Nella sentenza oggetto della segnalazione la Corte di giustizia ha precisato i limiti che discendono dal diritto primario dell’Unione europea, e in particolare dalla Carta dei diritti fondamentali, all’esercizio da parte del legislatore nazionale del margine di discrezionalità che sussiste in relazione ai motivi facoltativi di non esecuzione di un MAE. Gli Stati membri sono infatti liberi di trasporre o meno tali motivi nel loro diritto interno, ma laddove decidano di farlo devono rispettare il principio di uguaglianza davanti alla legge garantito dall’art. 20 della Carta. Diversamente dal divieto di discriminazione in base alla nazionalità di cui all’art. 18 TFUE (replicato dall’art. 21, par. 2, della Carta), il cui ambito di applicazione soggettivo - secondo un’interpretazione ormai consolidata della Corte di giustizia - è circoscritto ai soli cittadini degli Stati membri, l’art. 20 della Carta si applica a tutte le situazioni disciplinate dal diritto dell’Unione, e quindi rileva anche rispetto a disparità di trattamento tra cittadini di Stati membri, da un lato, e cittadini di Stati terzi, dall’altro. Tali differenze di trattamento sono consentite solo ove sussista una ragionevole giustificazione oggettiva. Nel caso di specie, da un lato, la formulazione del motivo di non esecuzione di cui all’art. 4, punto 6, della decisione quadro non ha una portata limitata ai soli cittadini degli Stati membri. Dall’altro, l’art. 18-bis della legge n. 69 del 2005, escludendo in modo assoluto e automatico i cittadini di paesi terzi dal beneficio del motivo di non esecuzione del MAE in questione, preclude all’autorità giudiziaria dell’esecuzione ogni possibilità di verificare se i legami del cittadino di paese terzo destinatario del MAE siano sufficienti affinché l’obiettivo del reinserimento sociale perseguito dall’art. 4, punto 6, possa essere meglio raggiunto ove detta persona sconti la sua pena nello Stato membro nel quale risiede o dimora. Da ultimo, con riguardo alla valutazione che l’autorità giudiziaria dell’esecuzione è chiamata a svolgere a tal fine, la Corte di giustizia ha chiarito che occorre tenere conto dei legami familiari, linguistici, culturali, sociali o economici che il cittadino del paese terzo intrattiene con lo Stato membro di esecuzione, nonché della natura, la durata e le condizioni del suo soggiorno in tale Stato membro.

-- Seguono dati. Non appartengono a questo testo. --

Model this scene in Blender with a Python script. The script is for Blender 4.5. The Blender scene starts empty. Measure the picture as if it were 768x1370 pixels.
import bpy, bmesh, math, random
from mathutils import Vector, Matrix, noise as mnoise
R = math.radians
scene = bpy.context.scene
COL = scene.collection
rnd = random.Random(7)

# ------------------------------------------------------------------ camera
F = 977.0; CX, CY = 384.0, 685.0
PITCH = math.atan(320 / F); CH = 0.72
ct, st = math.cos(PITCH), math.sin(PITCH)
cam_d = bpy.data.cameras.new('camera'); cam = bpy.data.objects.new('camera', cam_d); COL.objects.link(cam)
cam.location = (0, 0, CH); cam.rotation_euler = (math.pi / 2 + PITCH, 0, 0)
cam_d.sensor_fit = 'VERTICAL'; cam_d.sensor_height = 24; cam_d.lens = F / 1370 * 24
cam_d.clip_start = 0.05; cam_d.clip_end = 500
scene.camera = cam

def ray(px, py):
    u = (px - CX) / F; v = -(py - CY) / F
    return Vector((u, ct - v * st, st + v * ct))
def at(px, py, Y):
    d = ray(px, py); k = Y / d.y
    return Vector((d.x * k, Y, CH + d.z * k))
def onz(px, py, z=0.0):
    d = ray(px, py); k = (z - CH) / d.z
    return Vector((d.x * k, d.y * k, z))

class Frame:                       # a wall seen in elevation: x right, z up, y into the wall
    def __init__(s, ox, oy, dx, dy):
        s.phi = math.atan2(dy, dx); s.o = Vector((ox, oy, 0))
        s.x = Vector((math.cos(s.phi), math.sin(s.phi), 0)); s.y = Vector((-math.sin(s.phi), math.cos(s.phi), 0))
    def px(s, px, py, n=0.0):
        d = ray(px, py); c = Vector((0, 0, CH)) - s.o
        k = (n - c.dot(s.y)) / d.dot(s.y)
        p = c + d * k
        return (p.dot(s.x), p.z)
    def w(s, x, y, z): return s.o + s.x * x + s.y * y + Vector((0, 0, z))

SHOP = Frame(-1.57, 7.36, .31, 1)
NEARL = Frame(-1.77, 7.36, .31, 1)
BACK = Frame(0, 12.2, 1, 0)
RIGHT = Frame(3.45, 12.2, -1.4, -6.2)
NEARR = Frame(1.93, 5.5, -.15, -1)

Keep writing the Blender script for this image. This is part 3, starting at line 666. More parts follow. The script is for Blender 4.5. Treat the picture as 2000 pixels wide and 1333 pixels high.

Facendo seguito all’interpretazione fornita dalla Corte di giustizia, nella sentenza n. 178 del 2023 (qui il comunicato) la Consulta  ha dichiarato l’illegittimità costituzionale dell’art. 18-bis della legge n. 69 del 2005 nella parte in cui non prevede che la corte d’appello possa rifiutare la consegna di una persona ricercata cittadina di uno Stato terzo, che legittimamente ed effettivamente abbia residenza o dimora nel territorio italiano e sia sufficientemente integrata in Italia, nei sensi precisati in motivazione, sempre che la corte d’appello disponga che la pena o la misura di sicurezza sia eseguita in Italia.

 

[1] Decisione quadro 2002/584/GAI del Consiglio, del 13 giugno 2002, relativa al mandato d'arresto europeo e alle procedure di consegna tra Stati membri - Dichiarazioni di alcuni Stati membri sull'adozione della decisione quadro.

[2] Su tale rinvio, e quello contestuale che ha dato origine alla sentenza nella causa C-699/21, E.D.L.., del 18 aprile 2023 (segnalata in questa Rubrica), operati tramite le ordinanze - rispettivamente - n. 217 e n. 216 del 2021, si v. il comunicato della Corte costituzionale del 18 novembre 2021.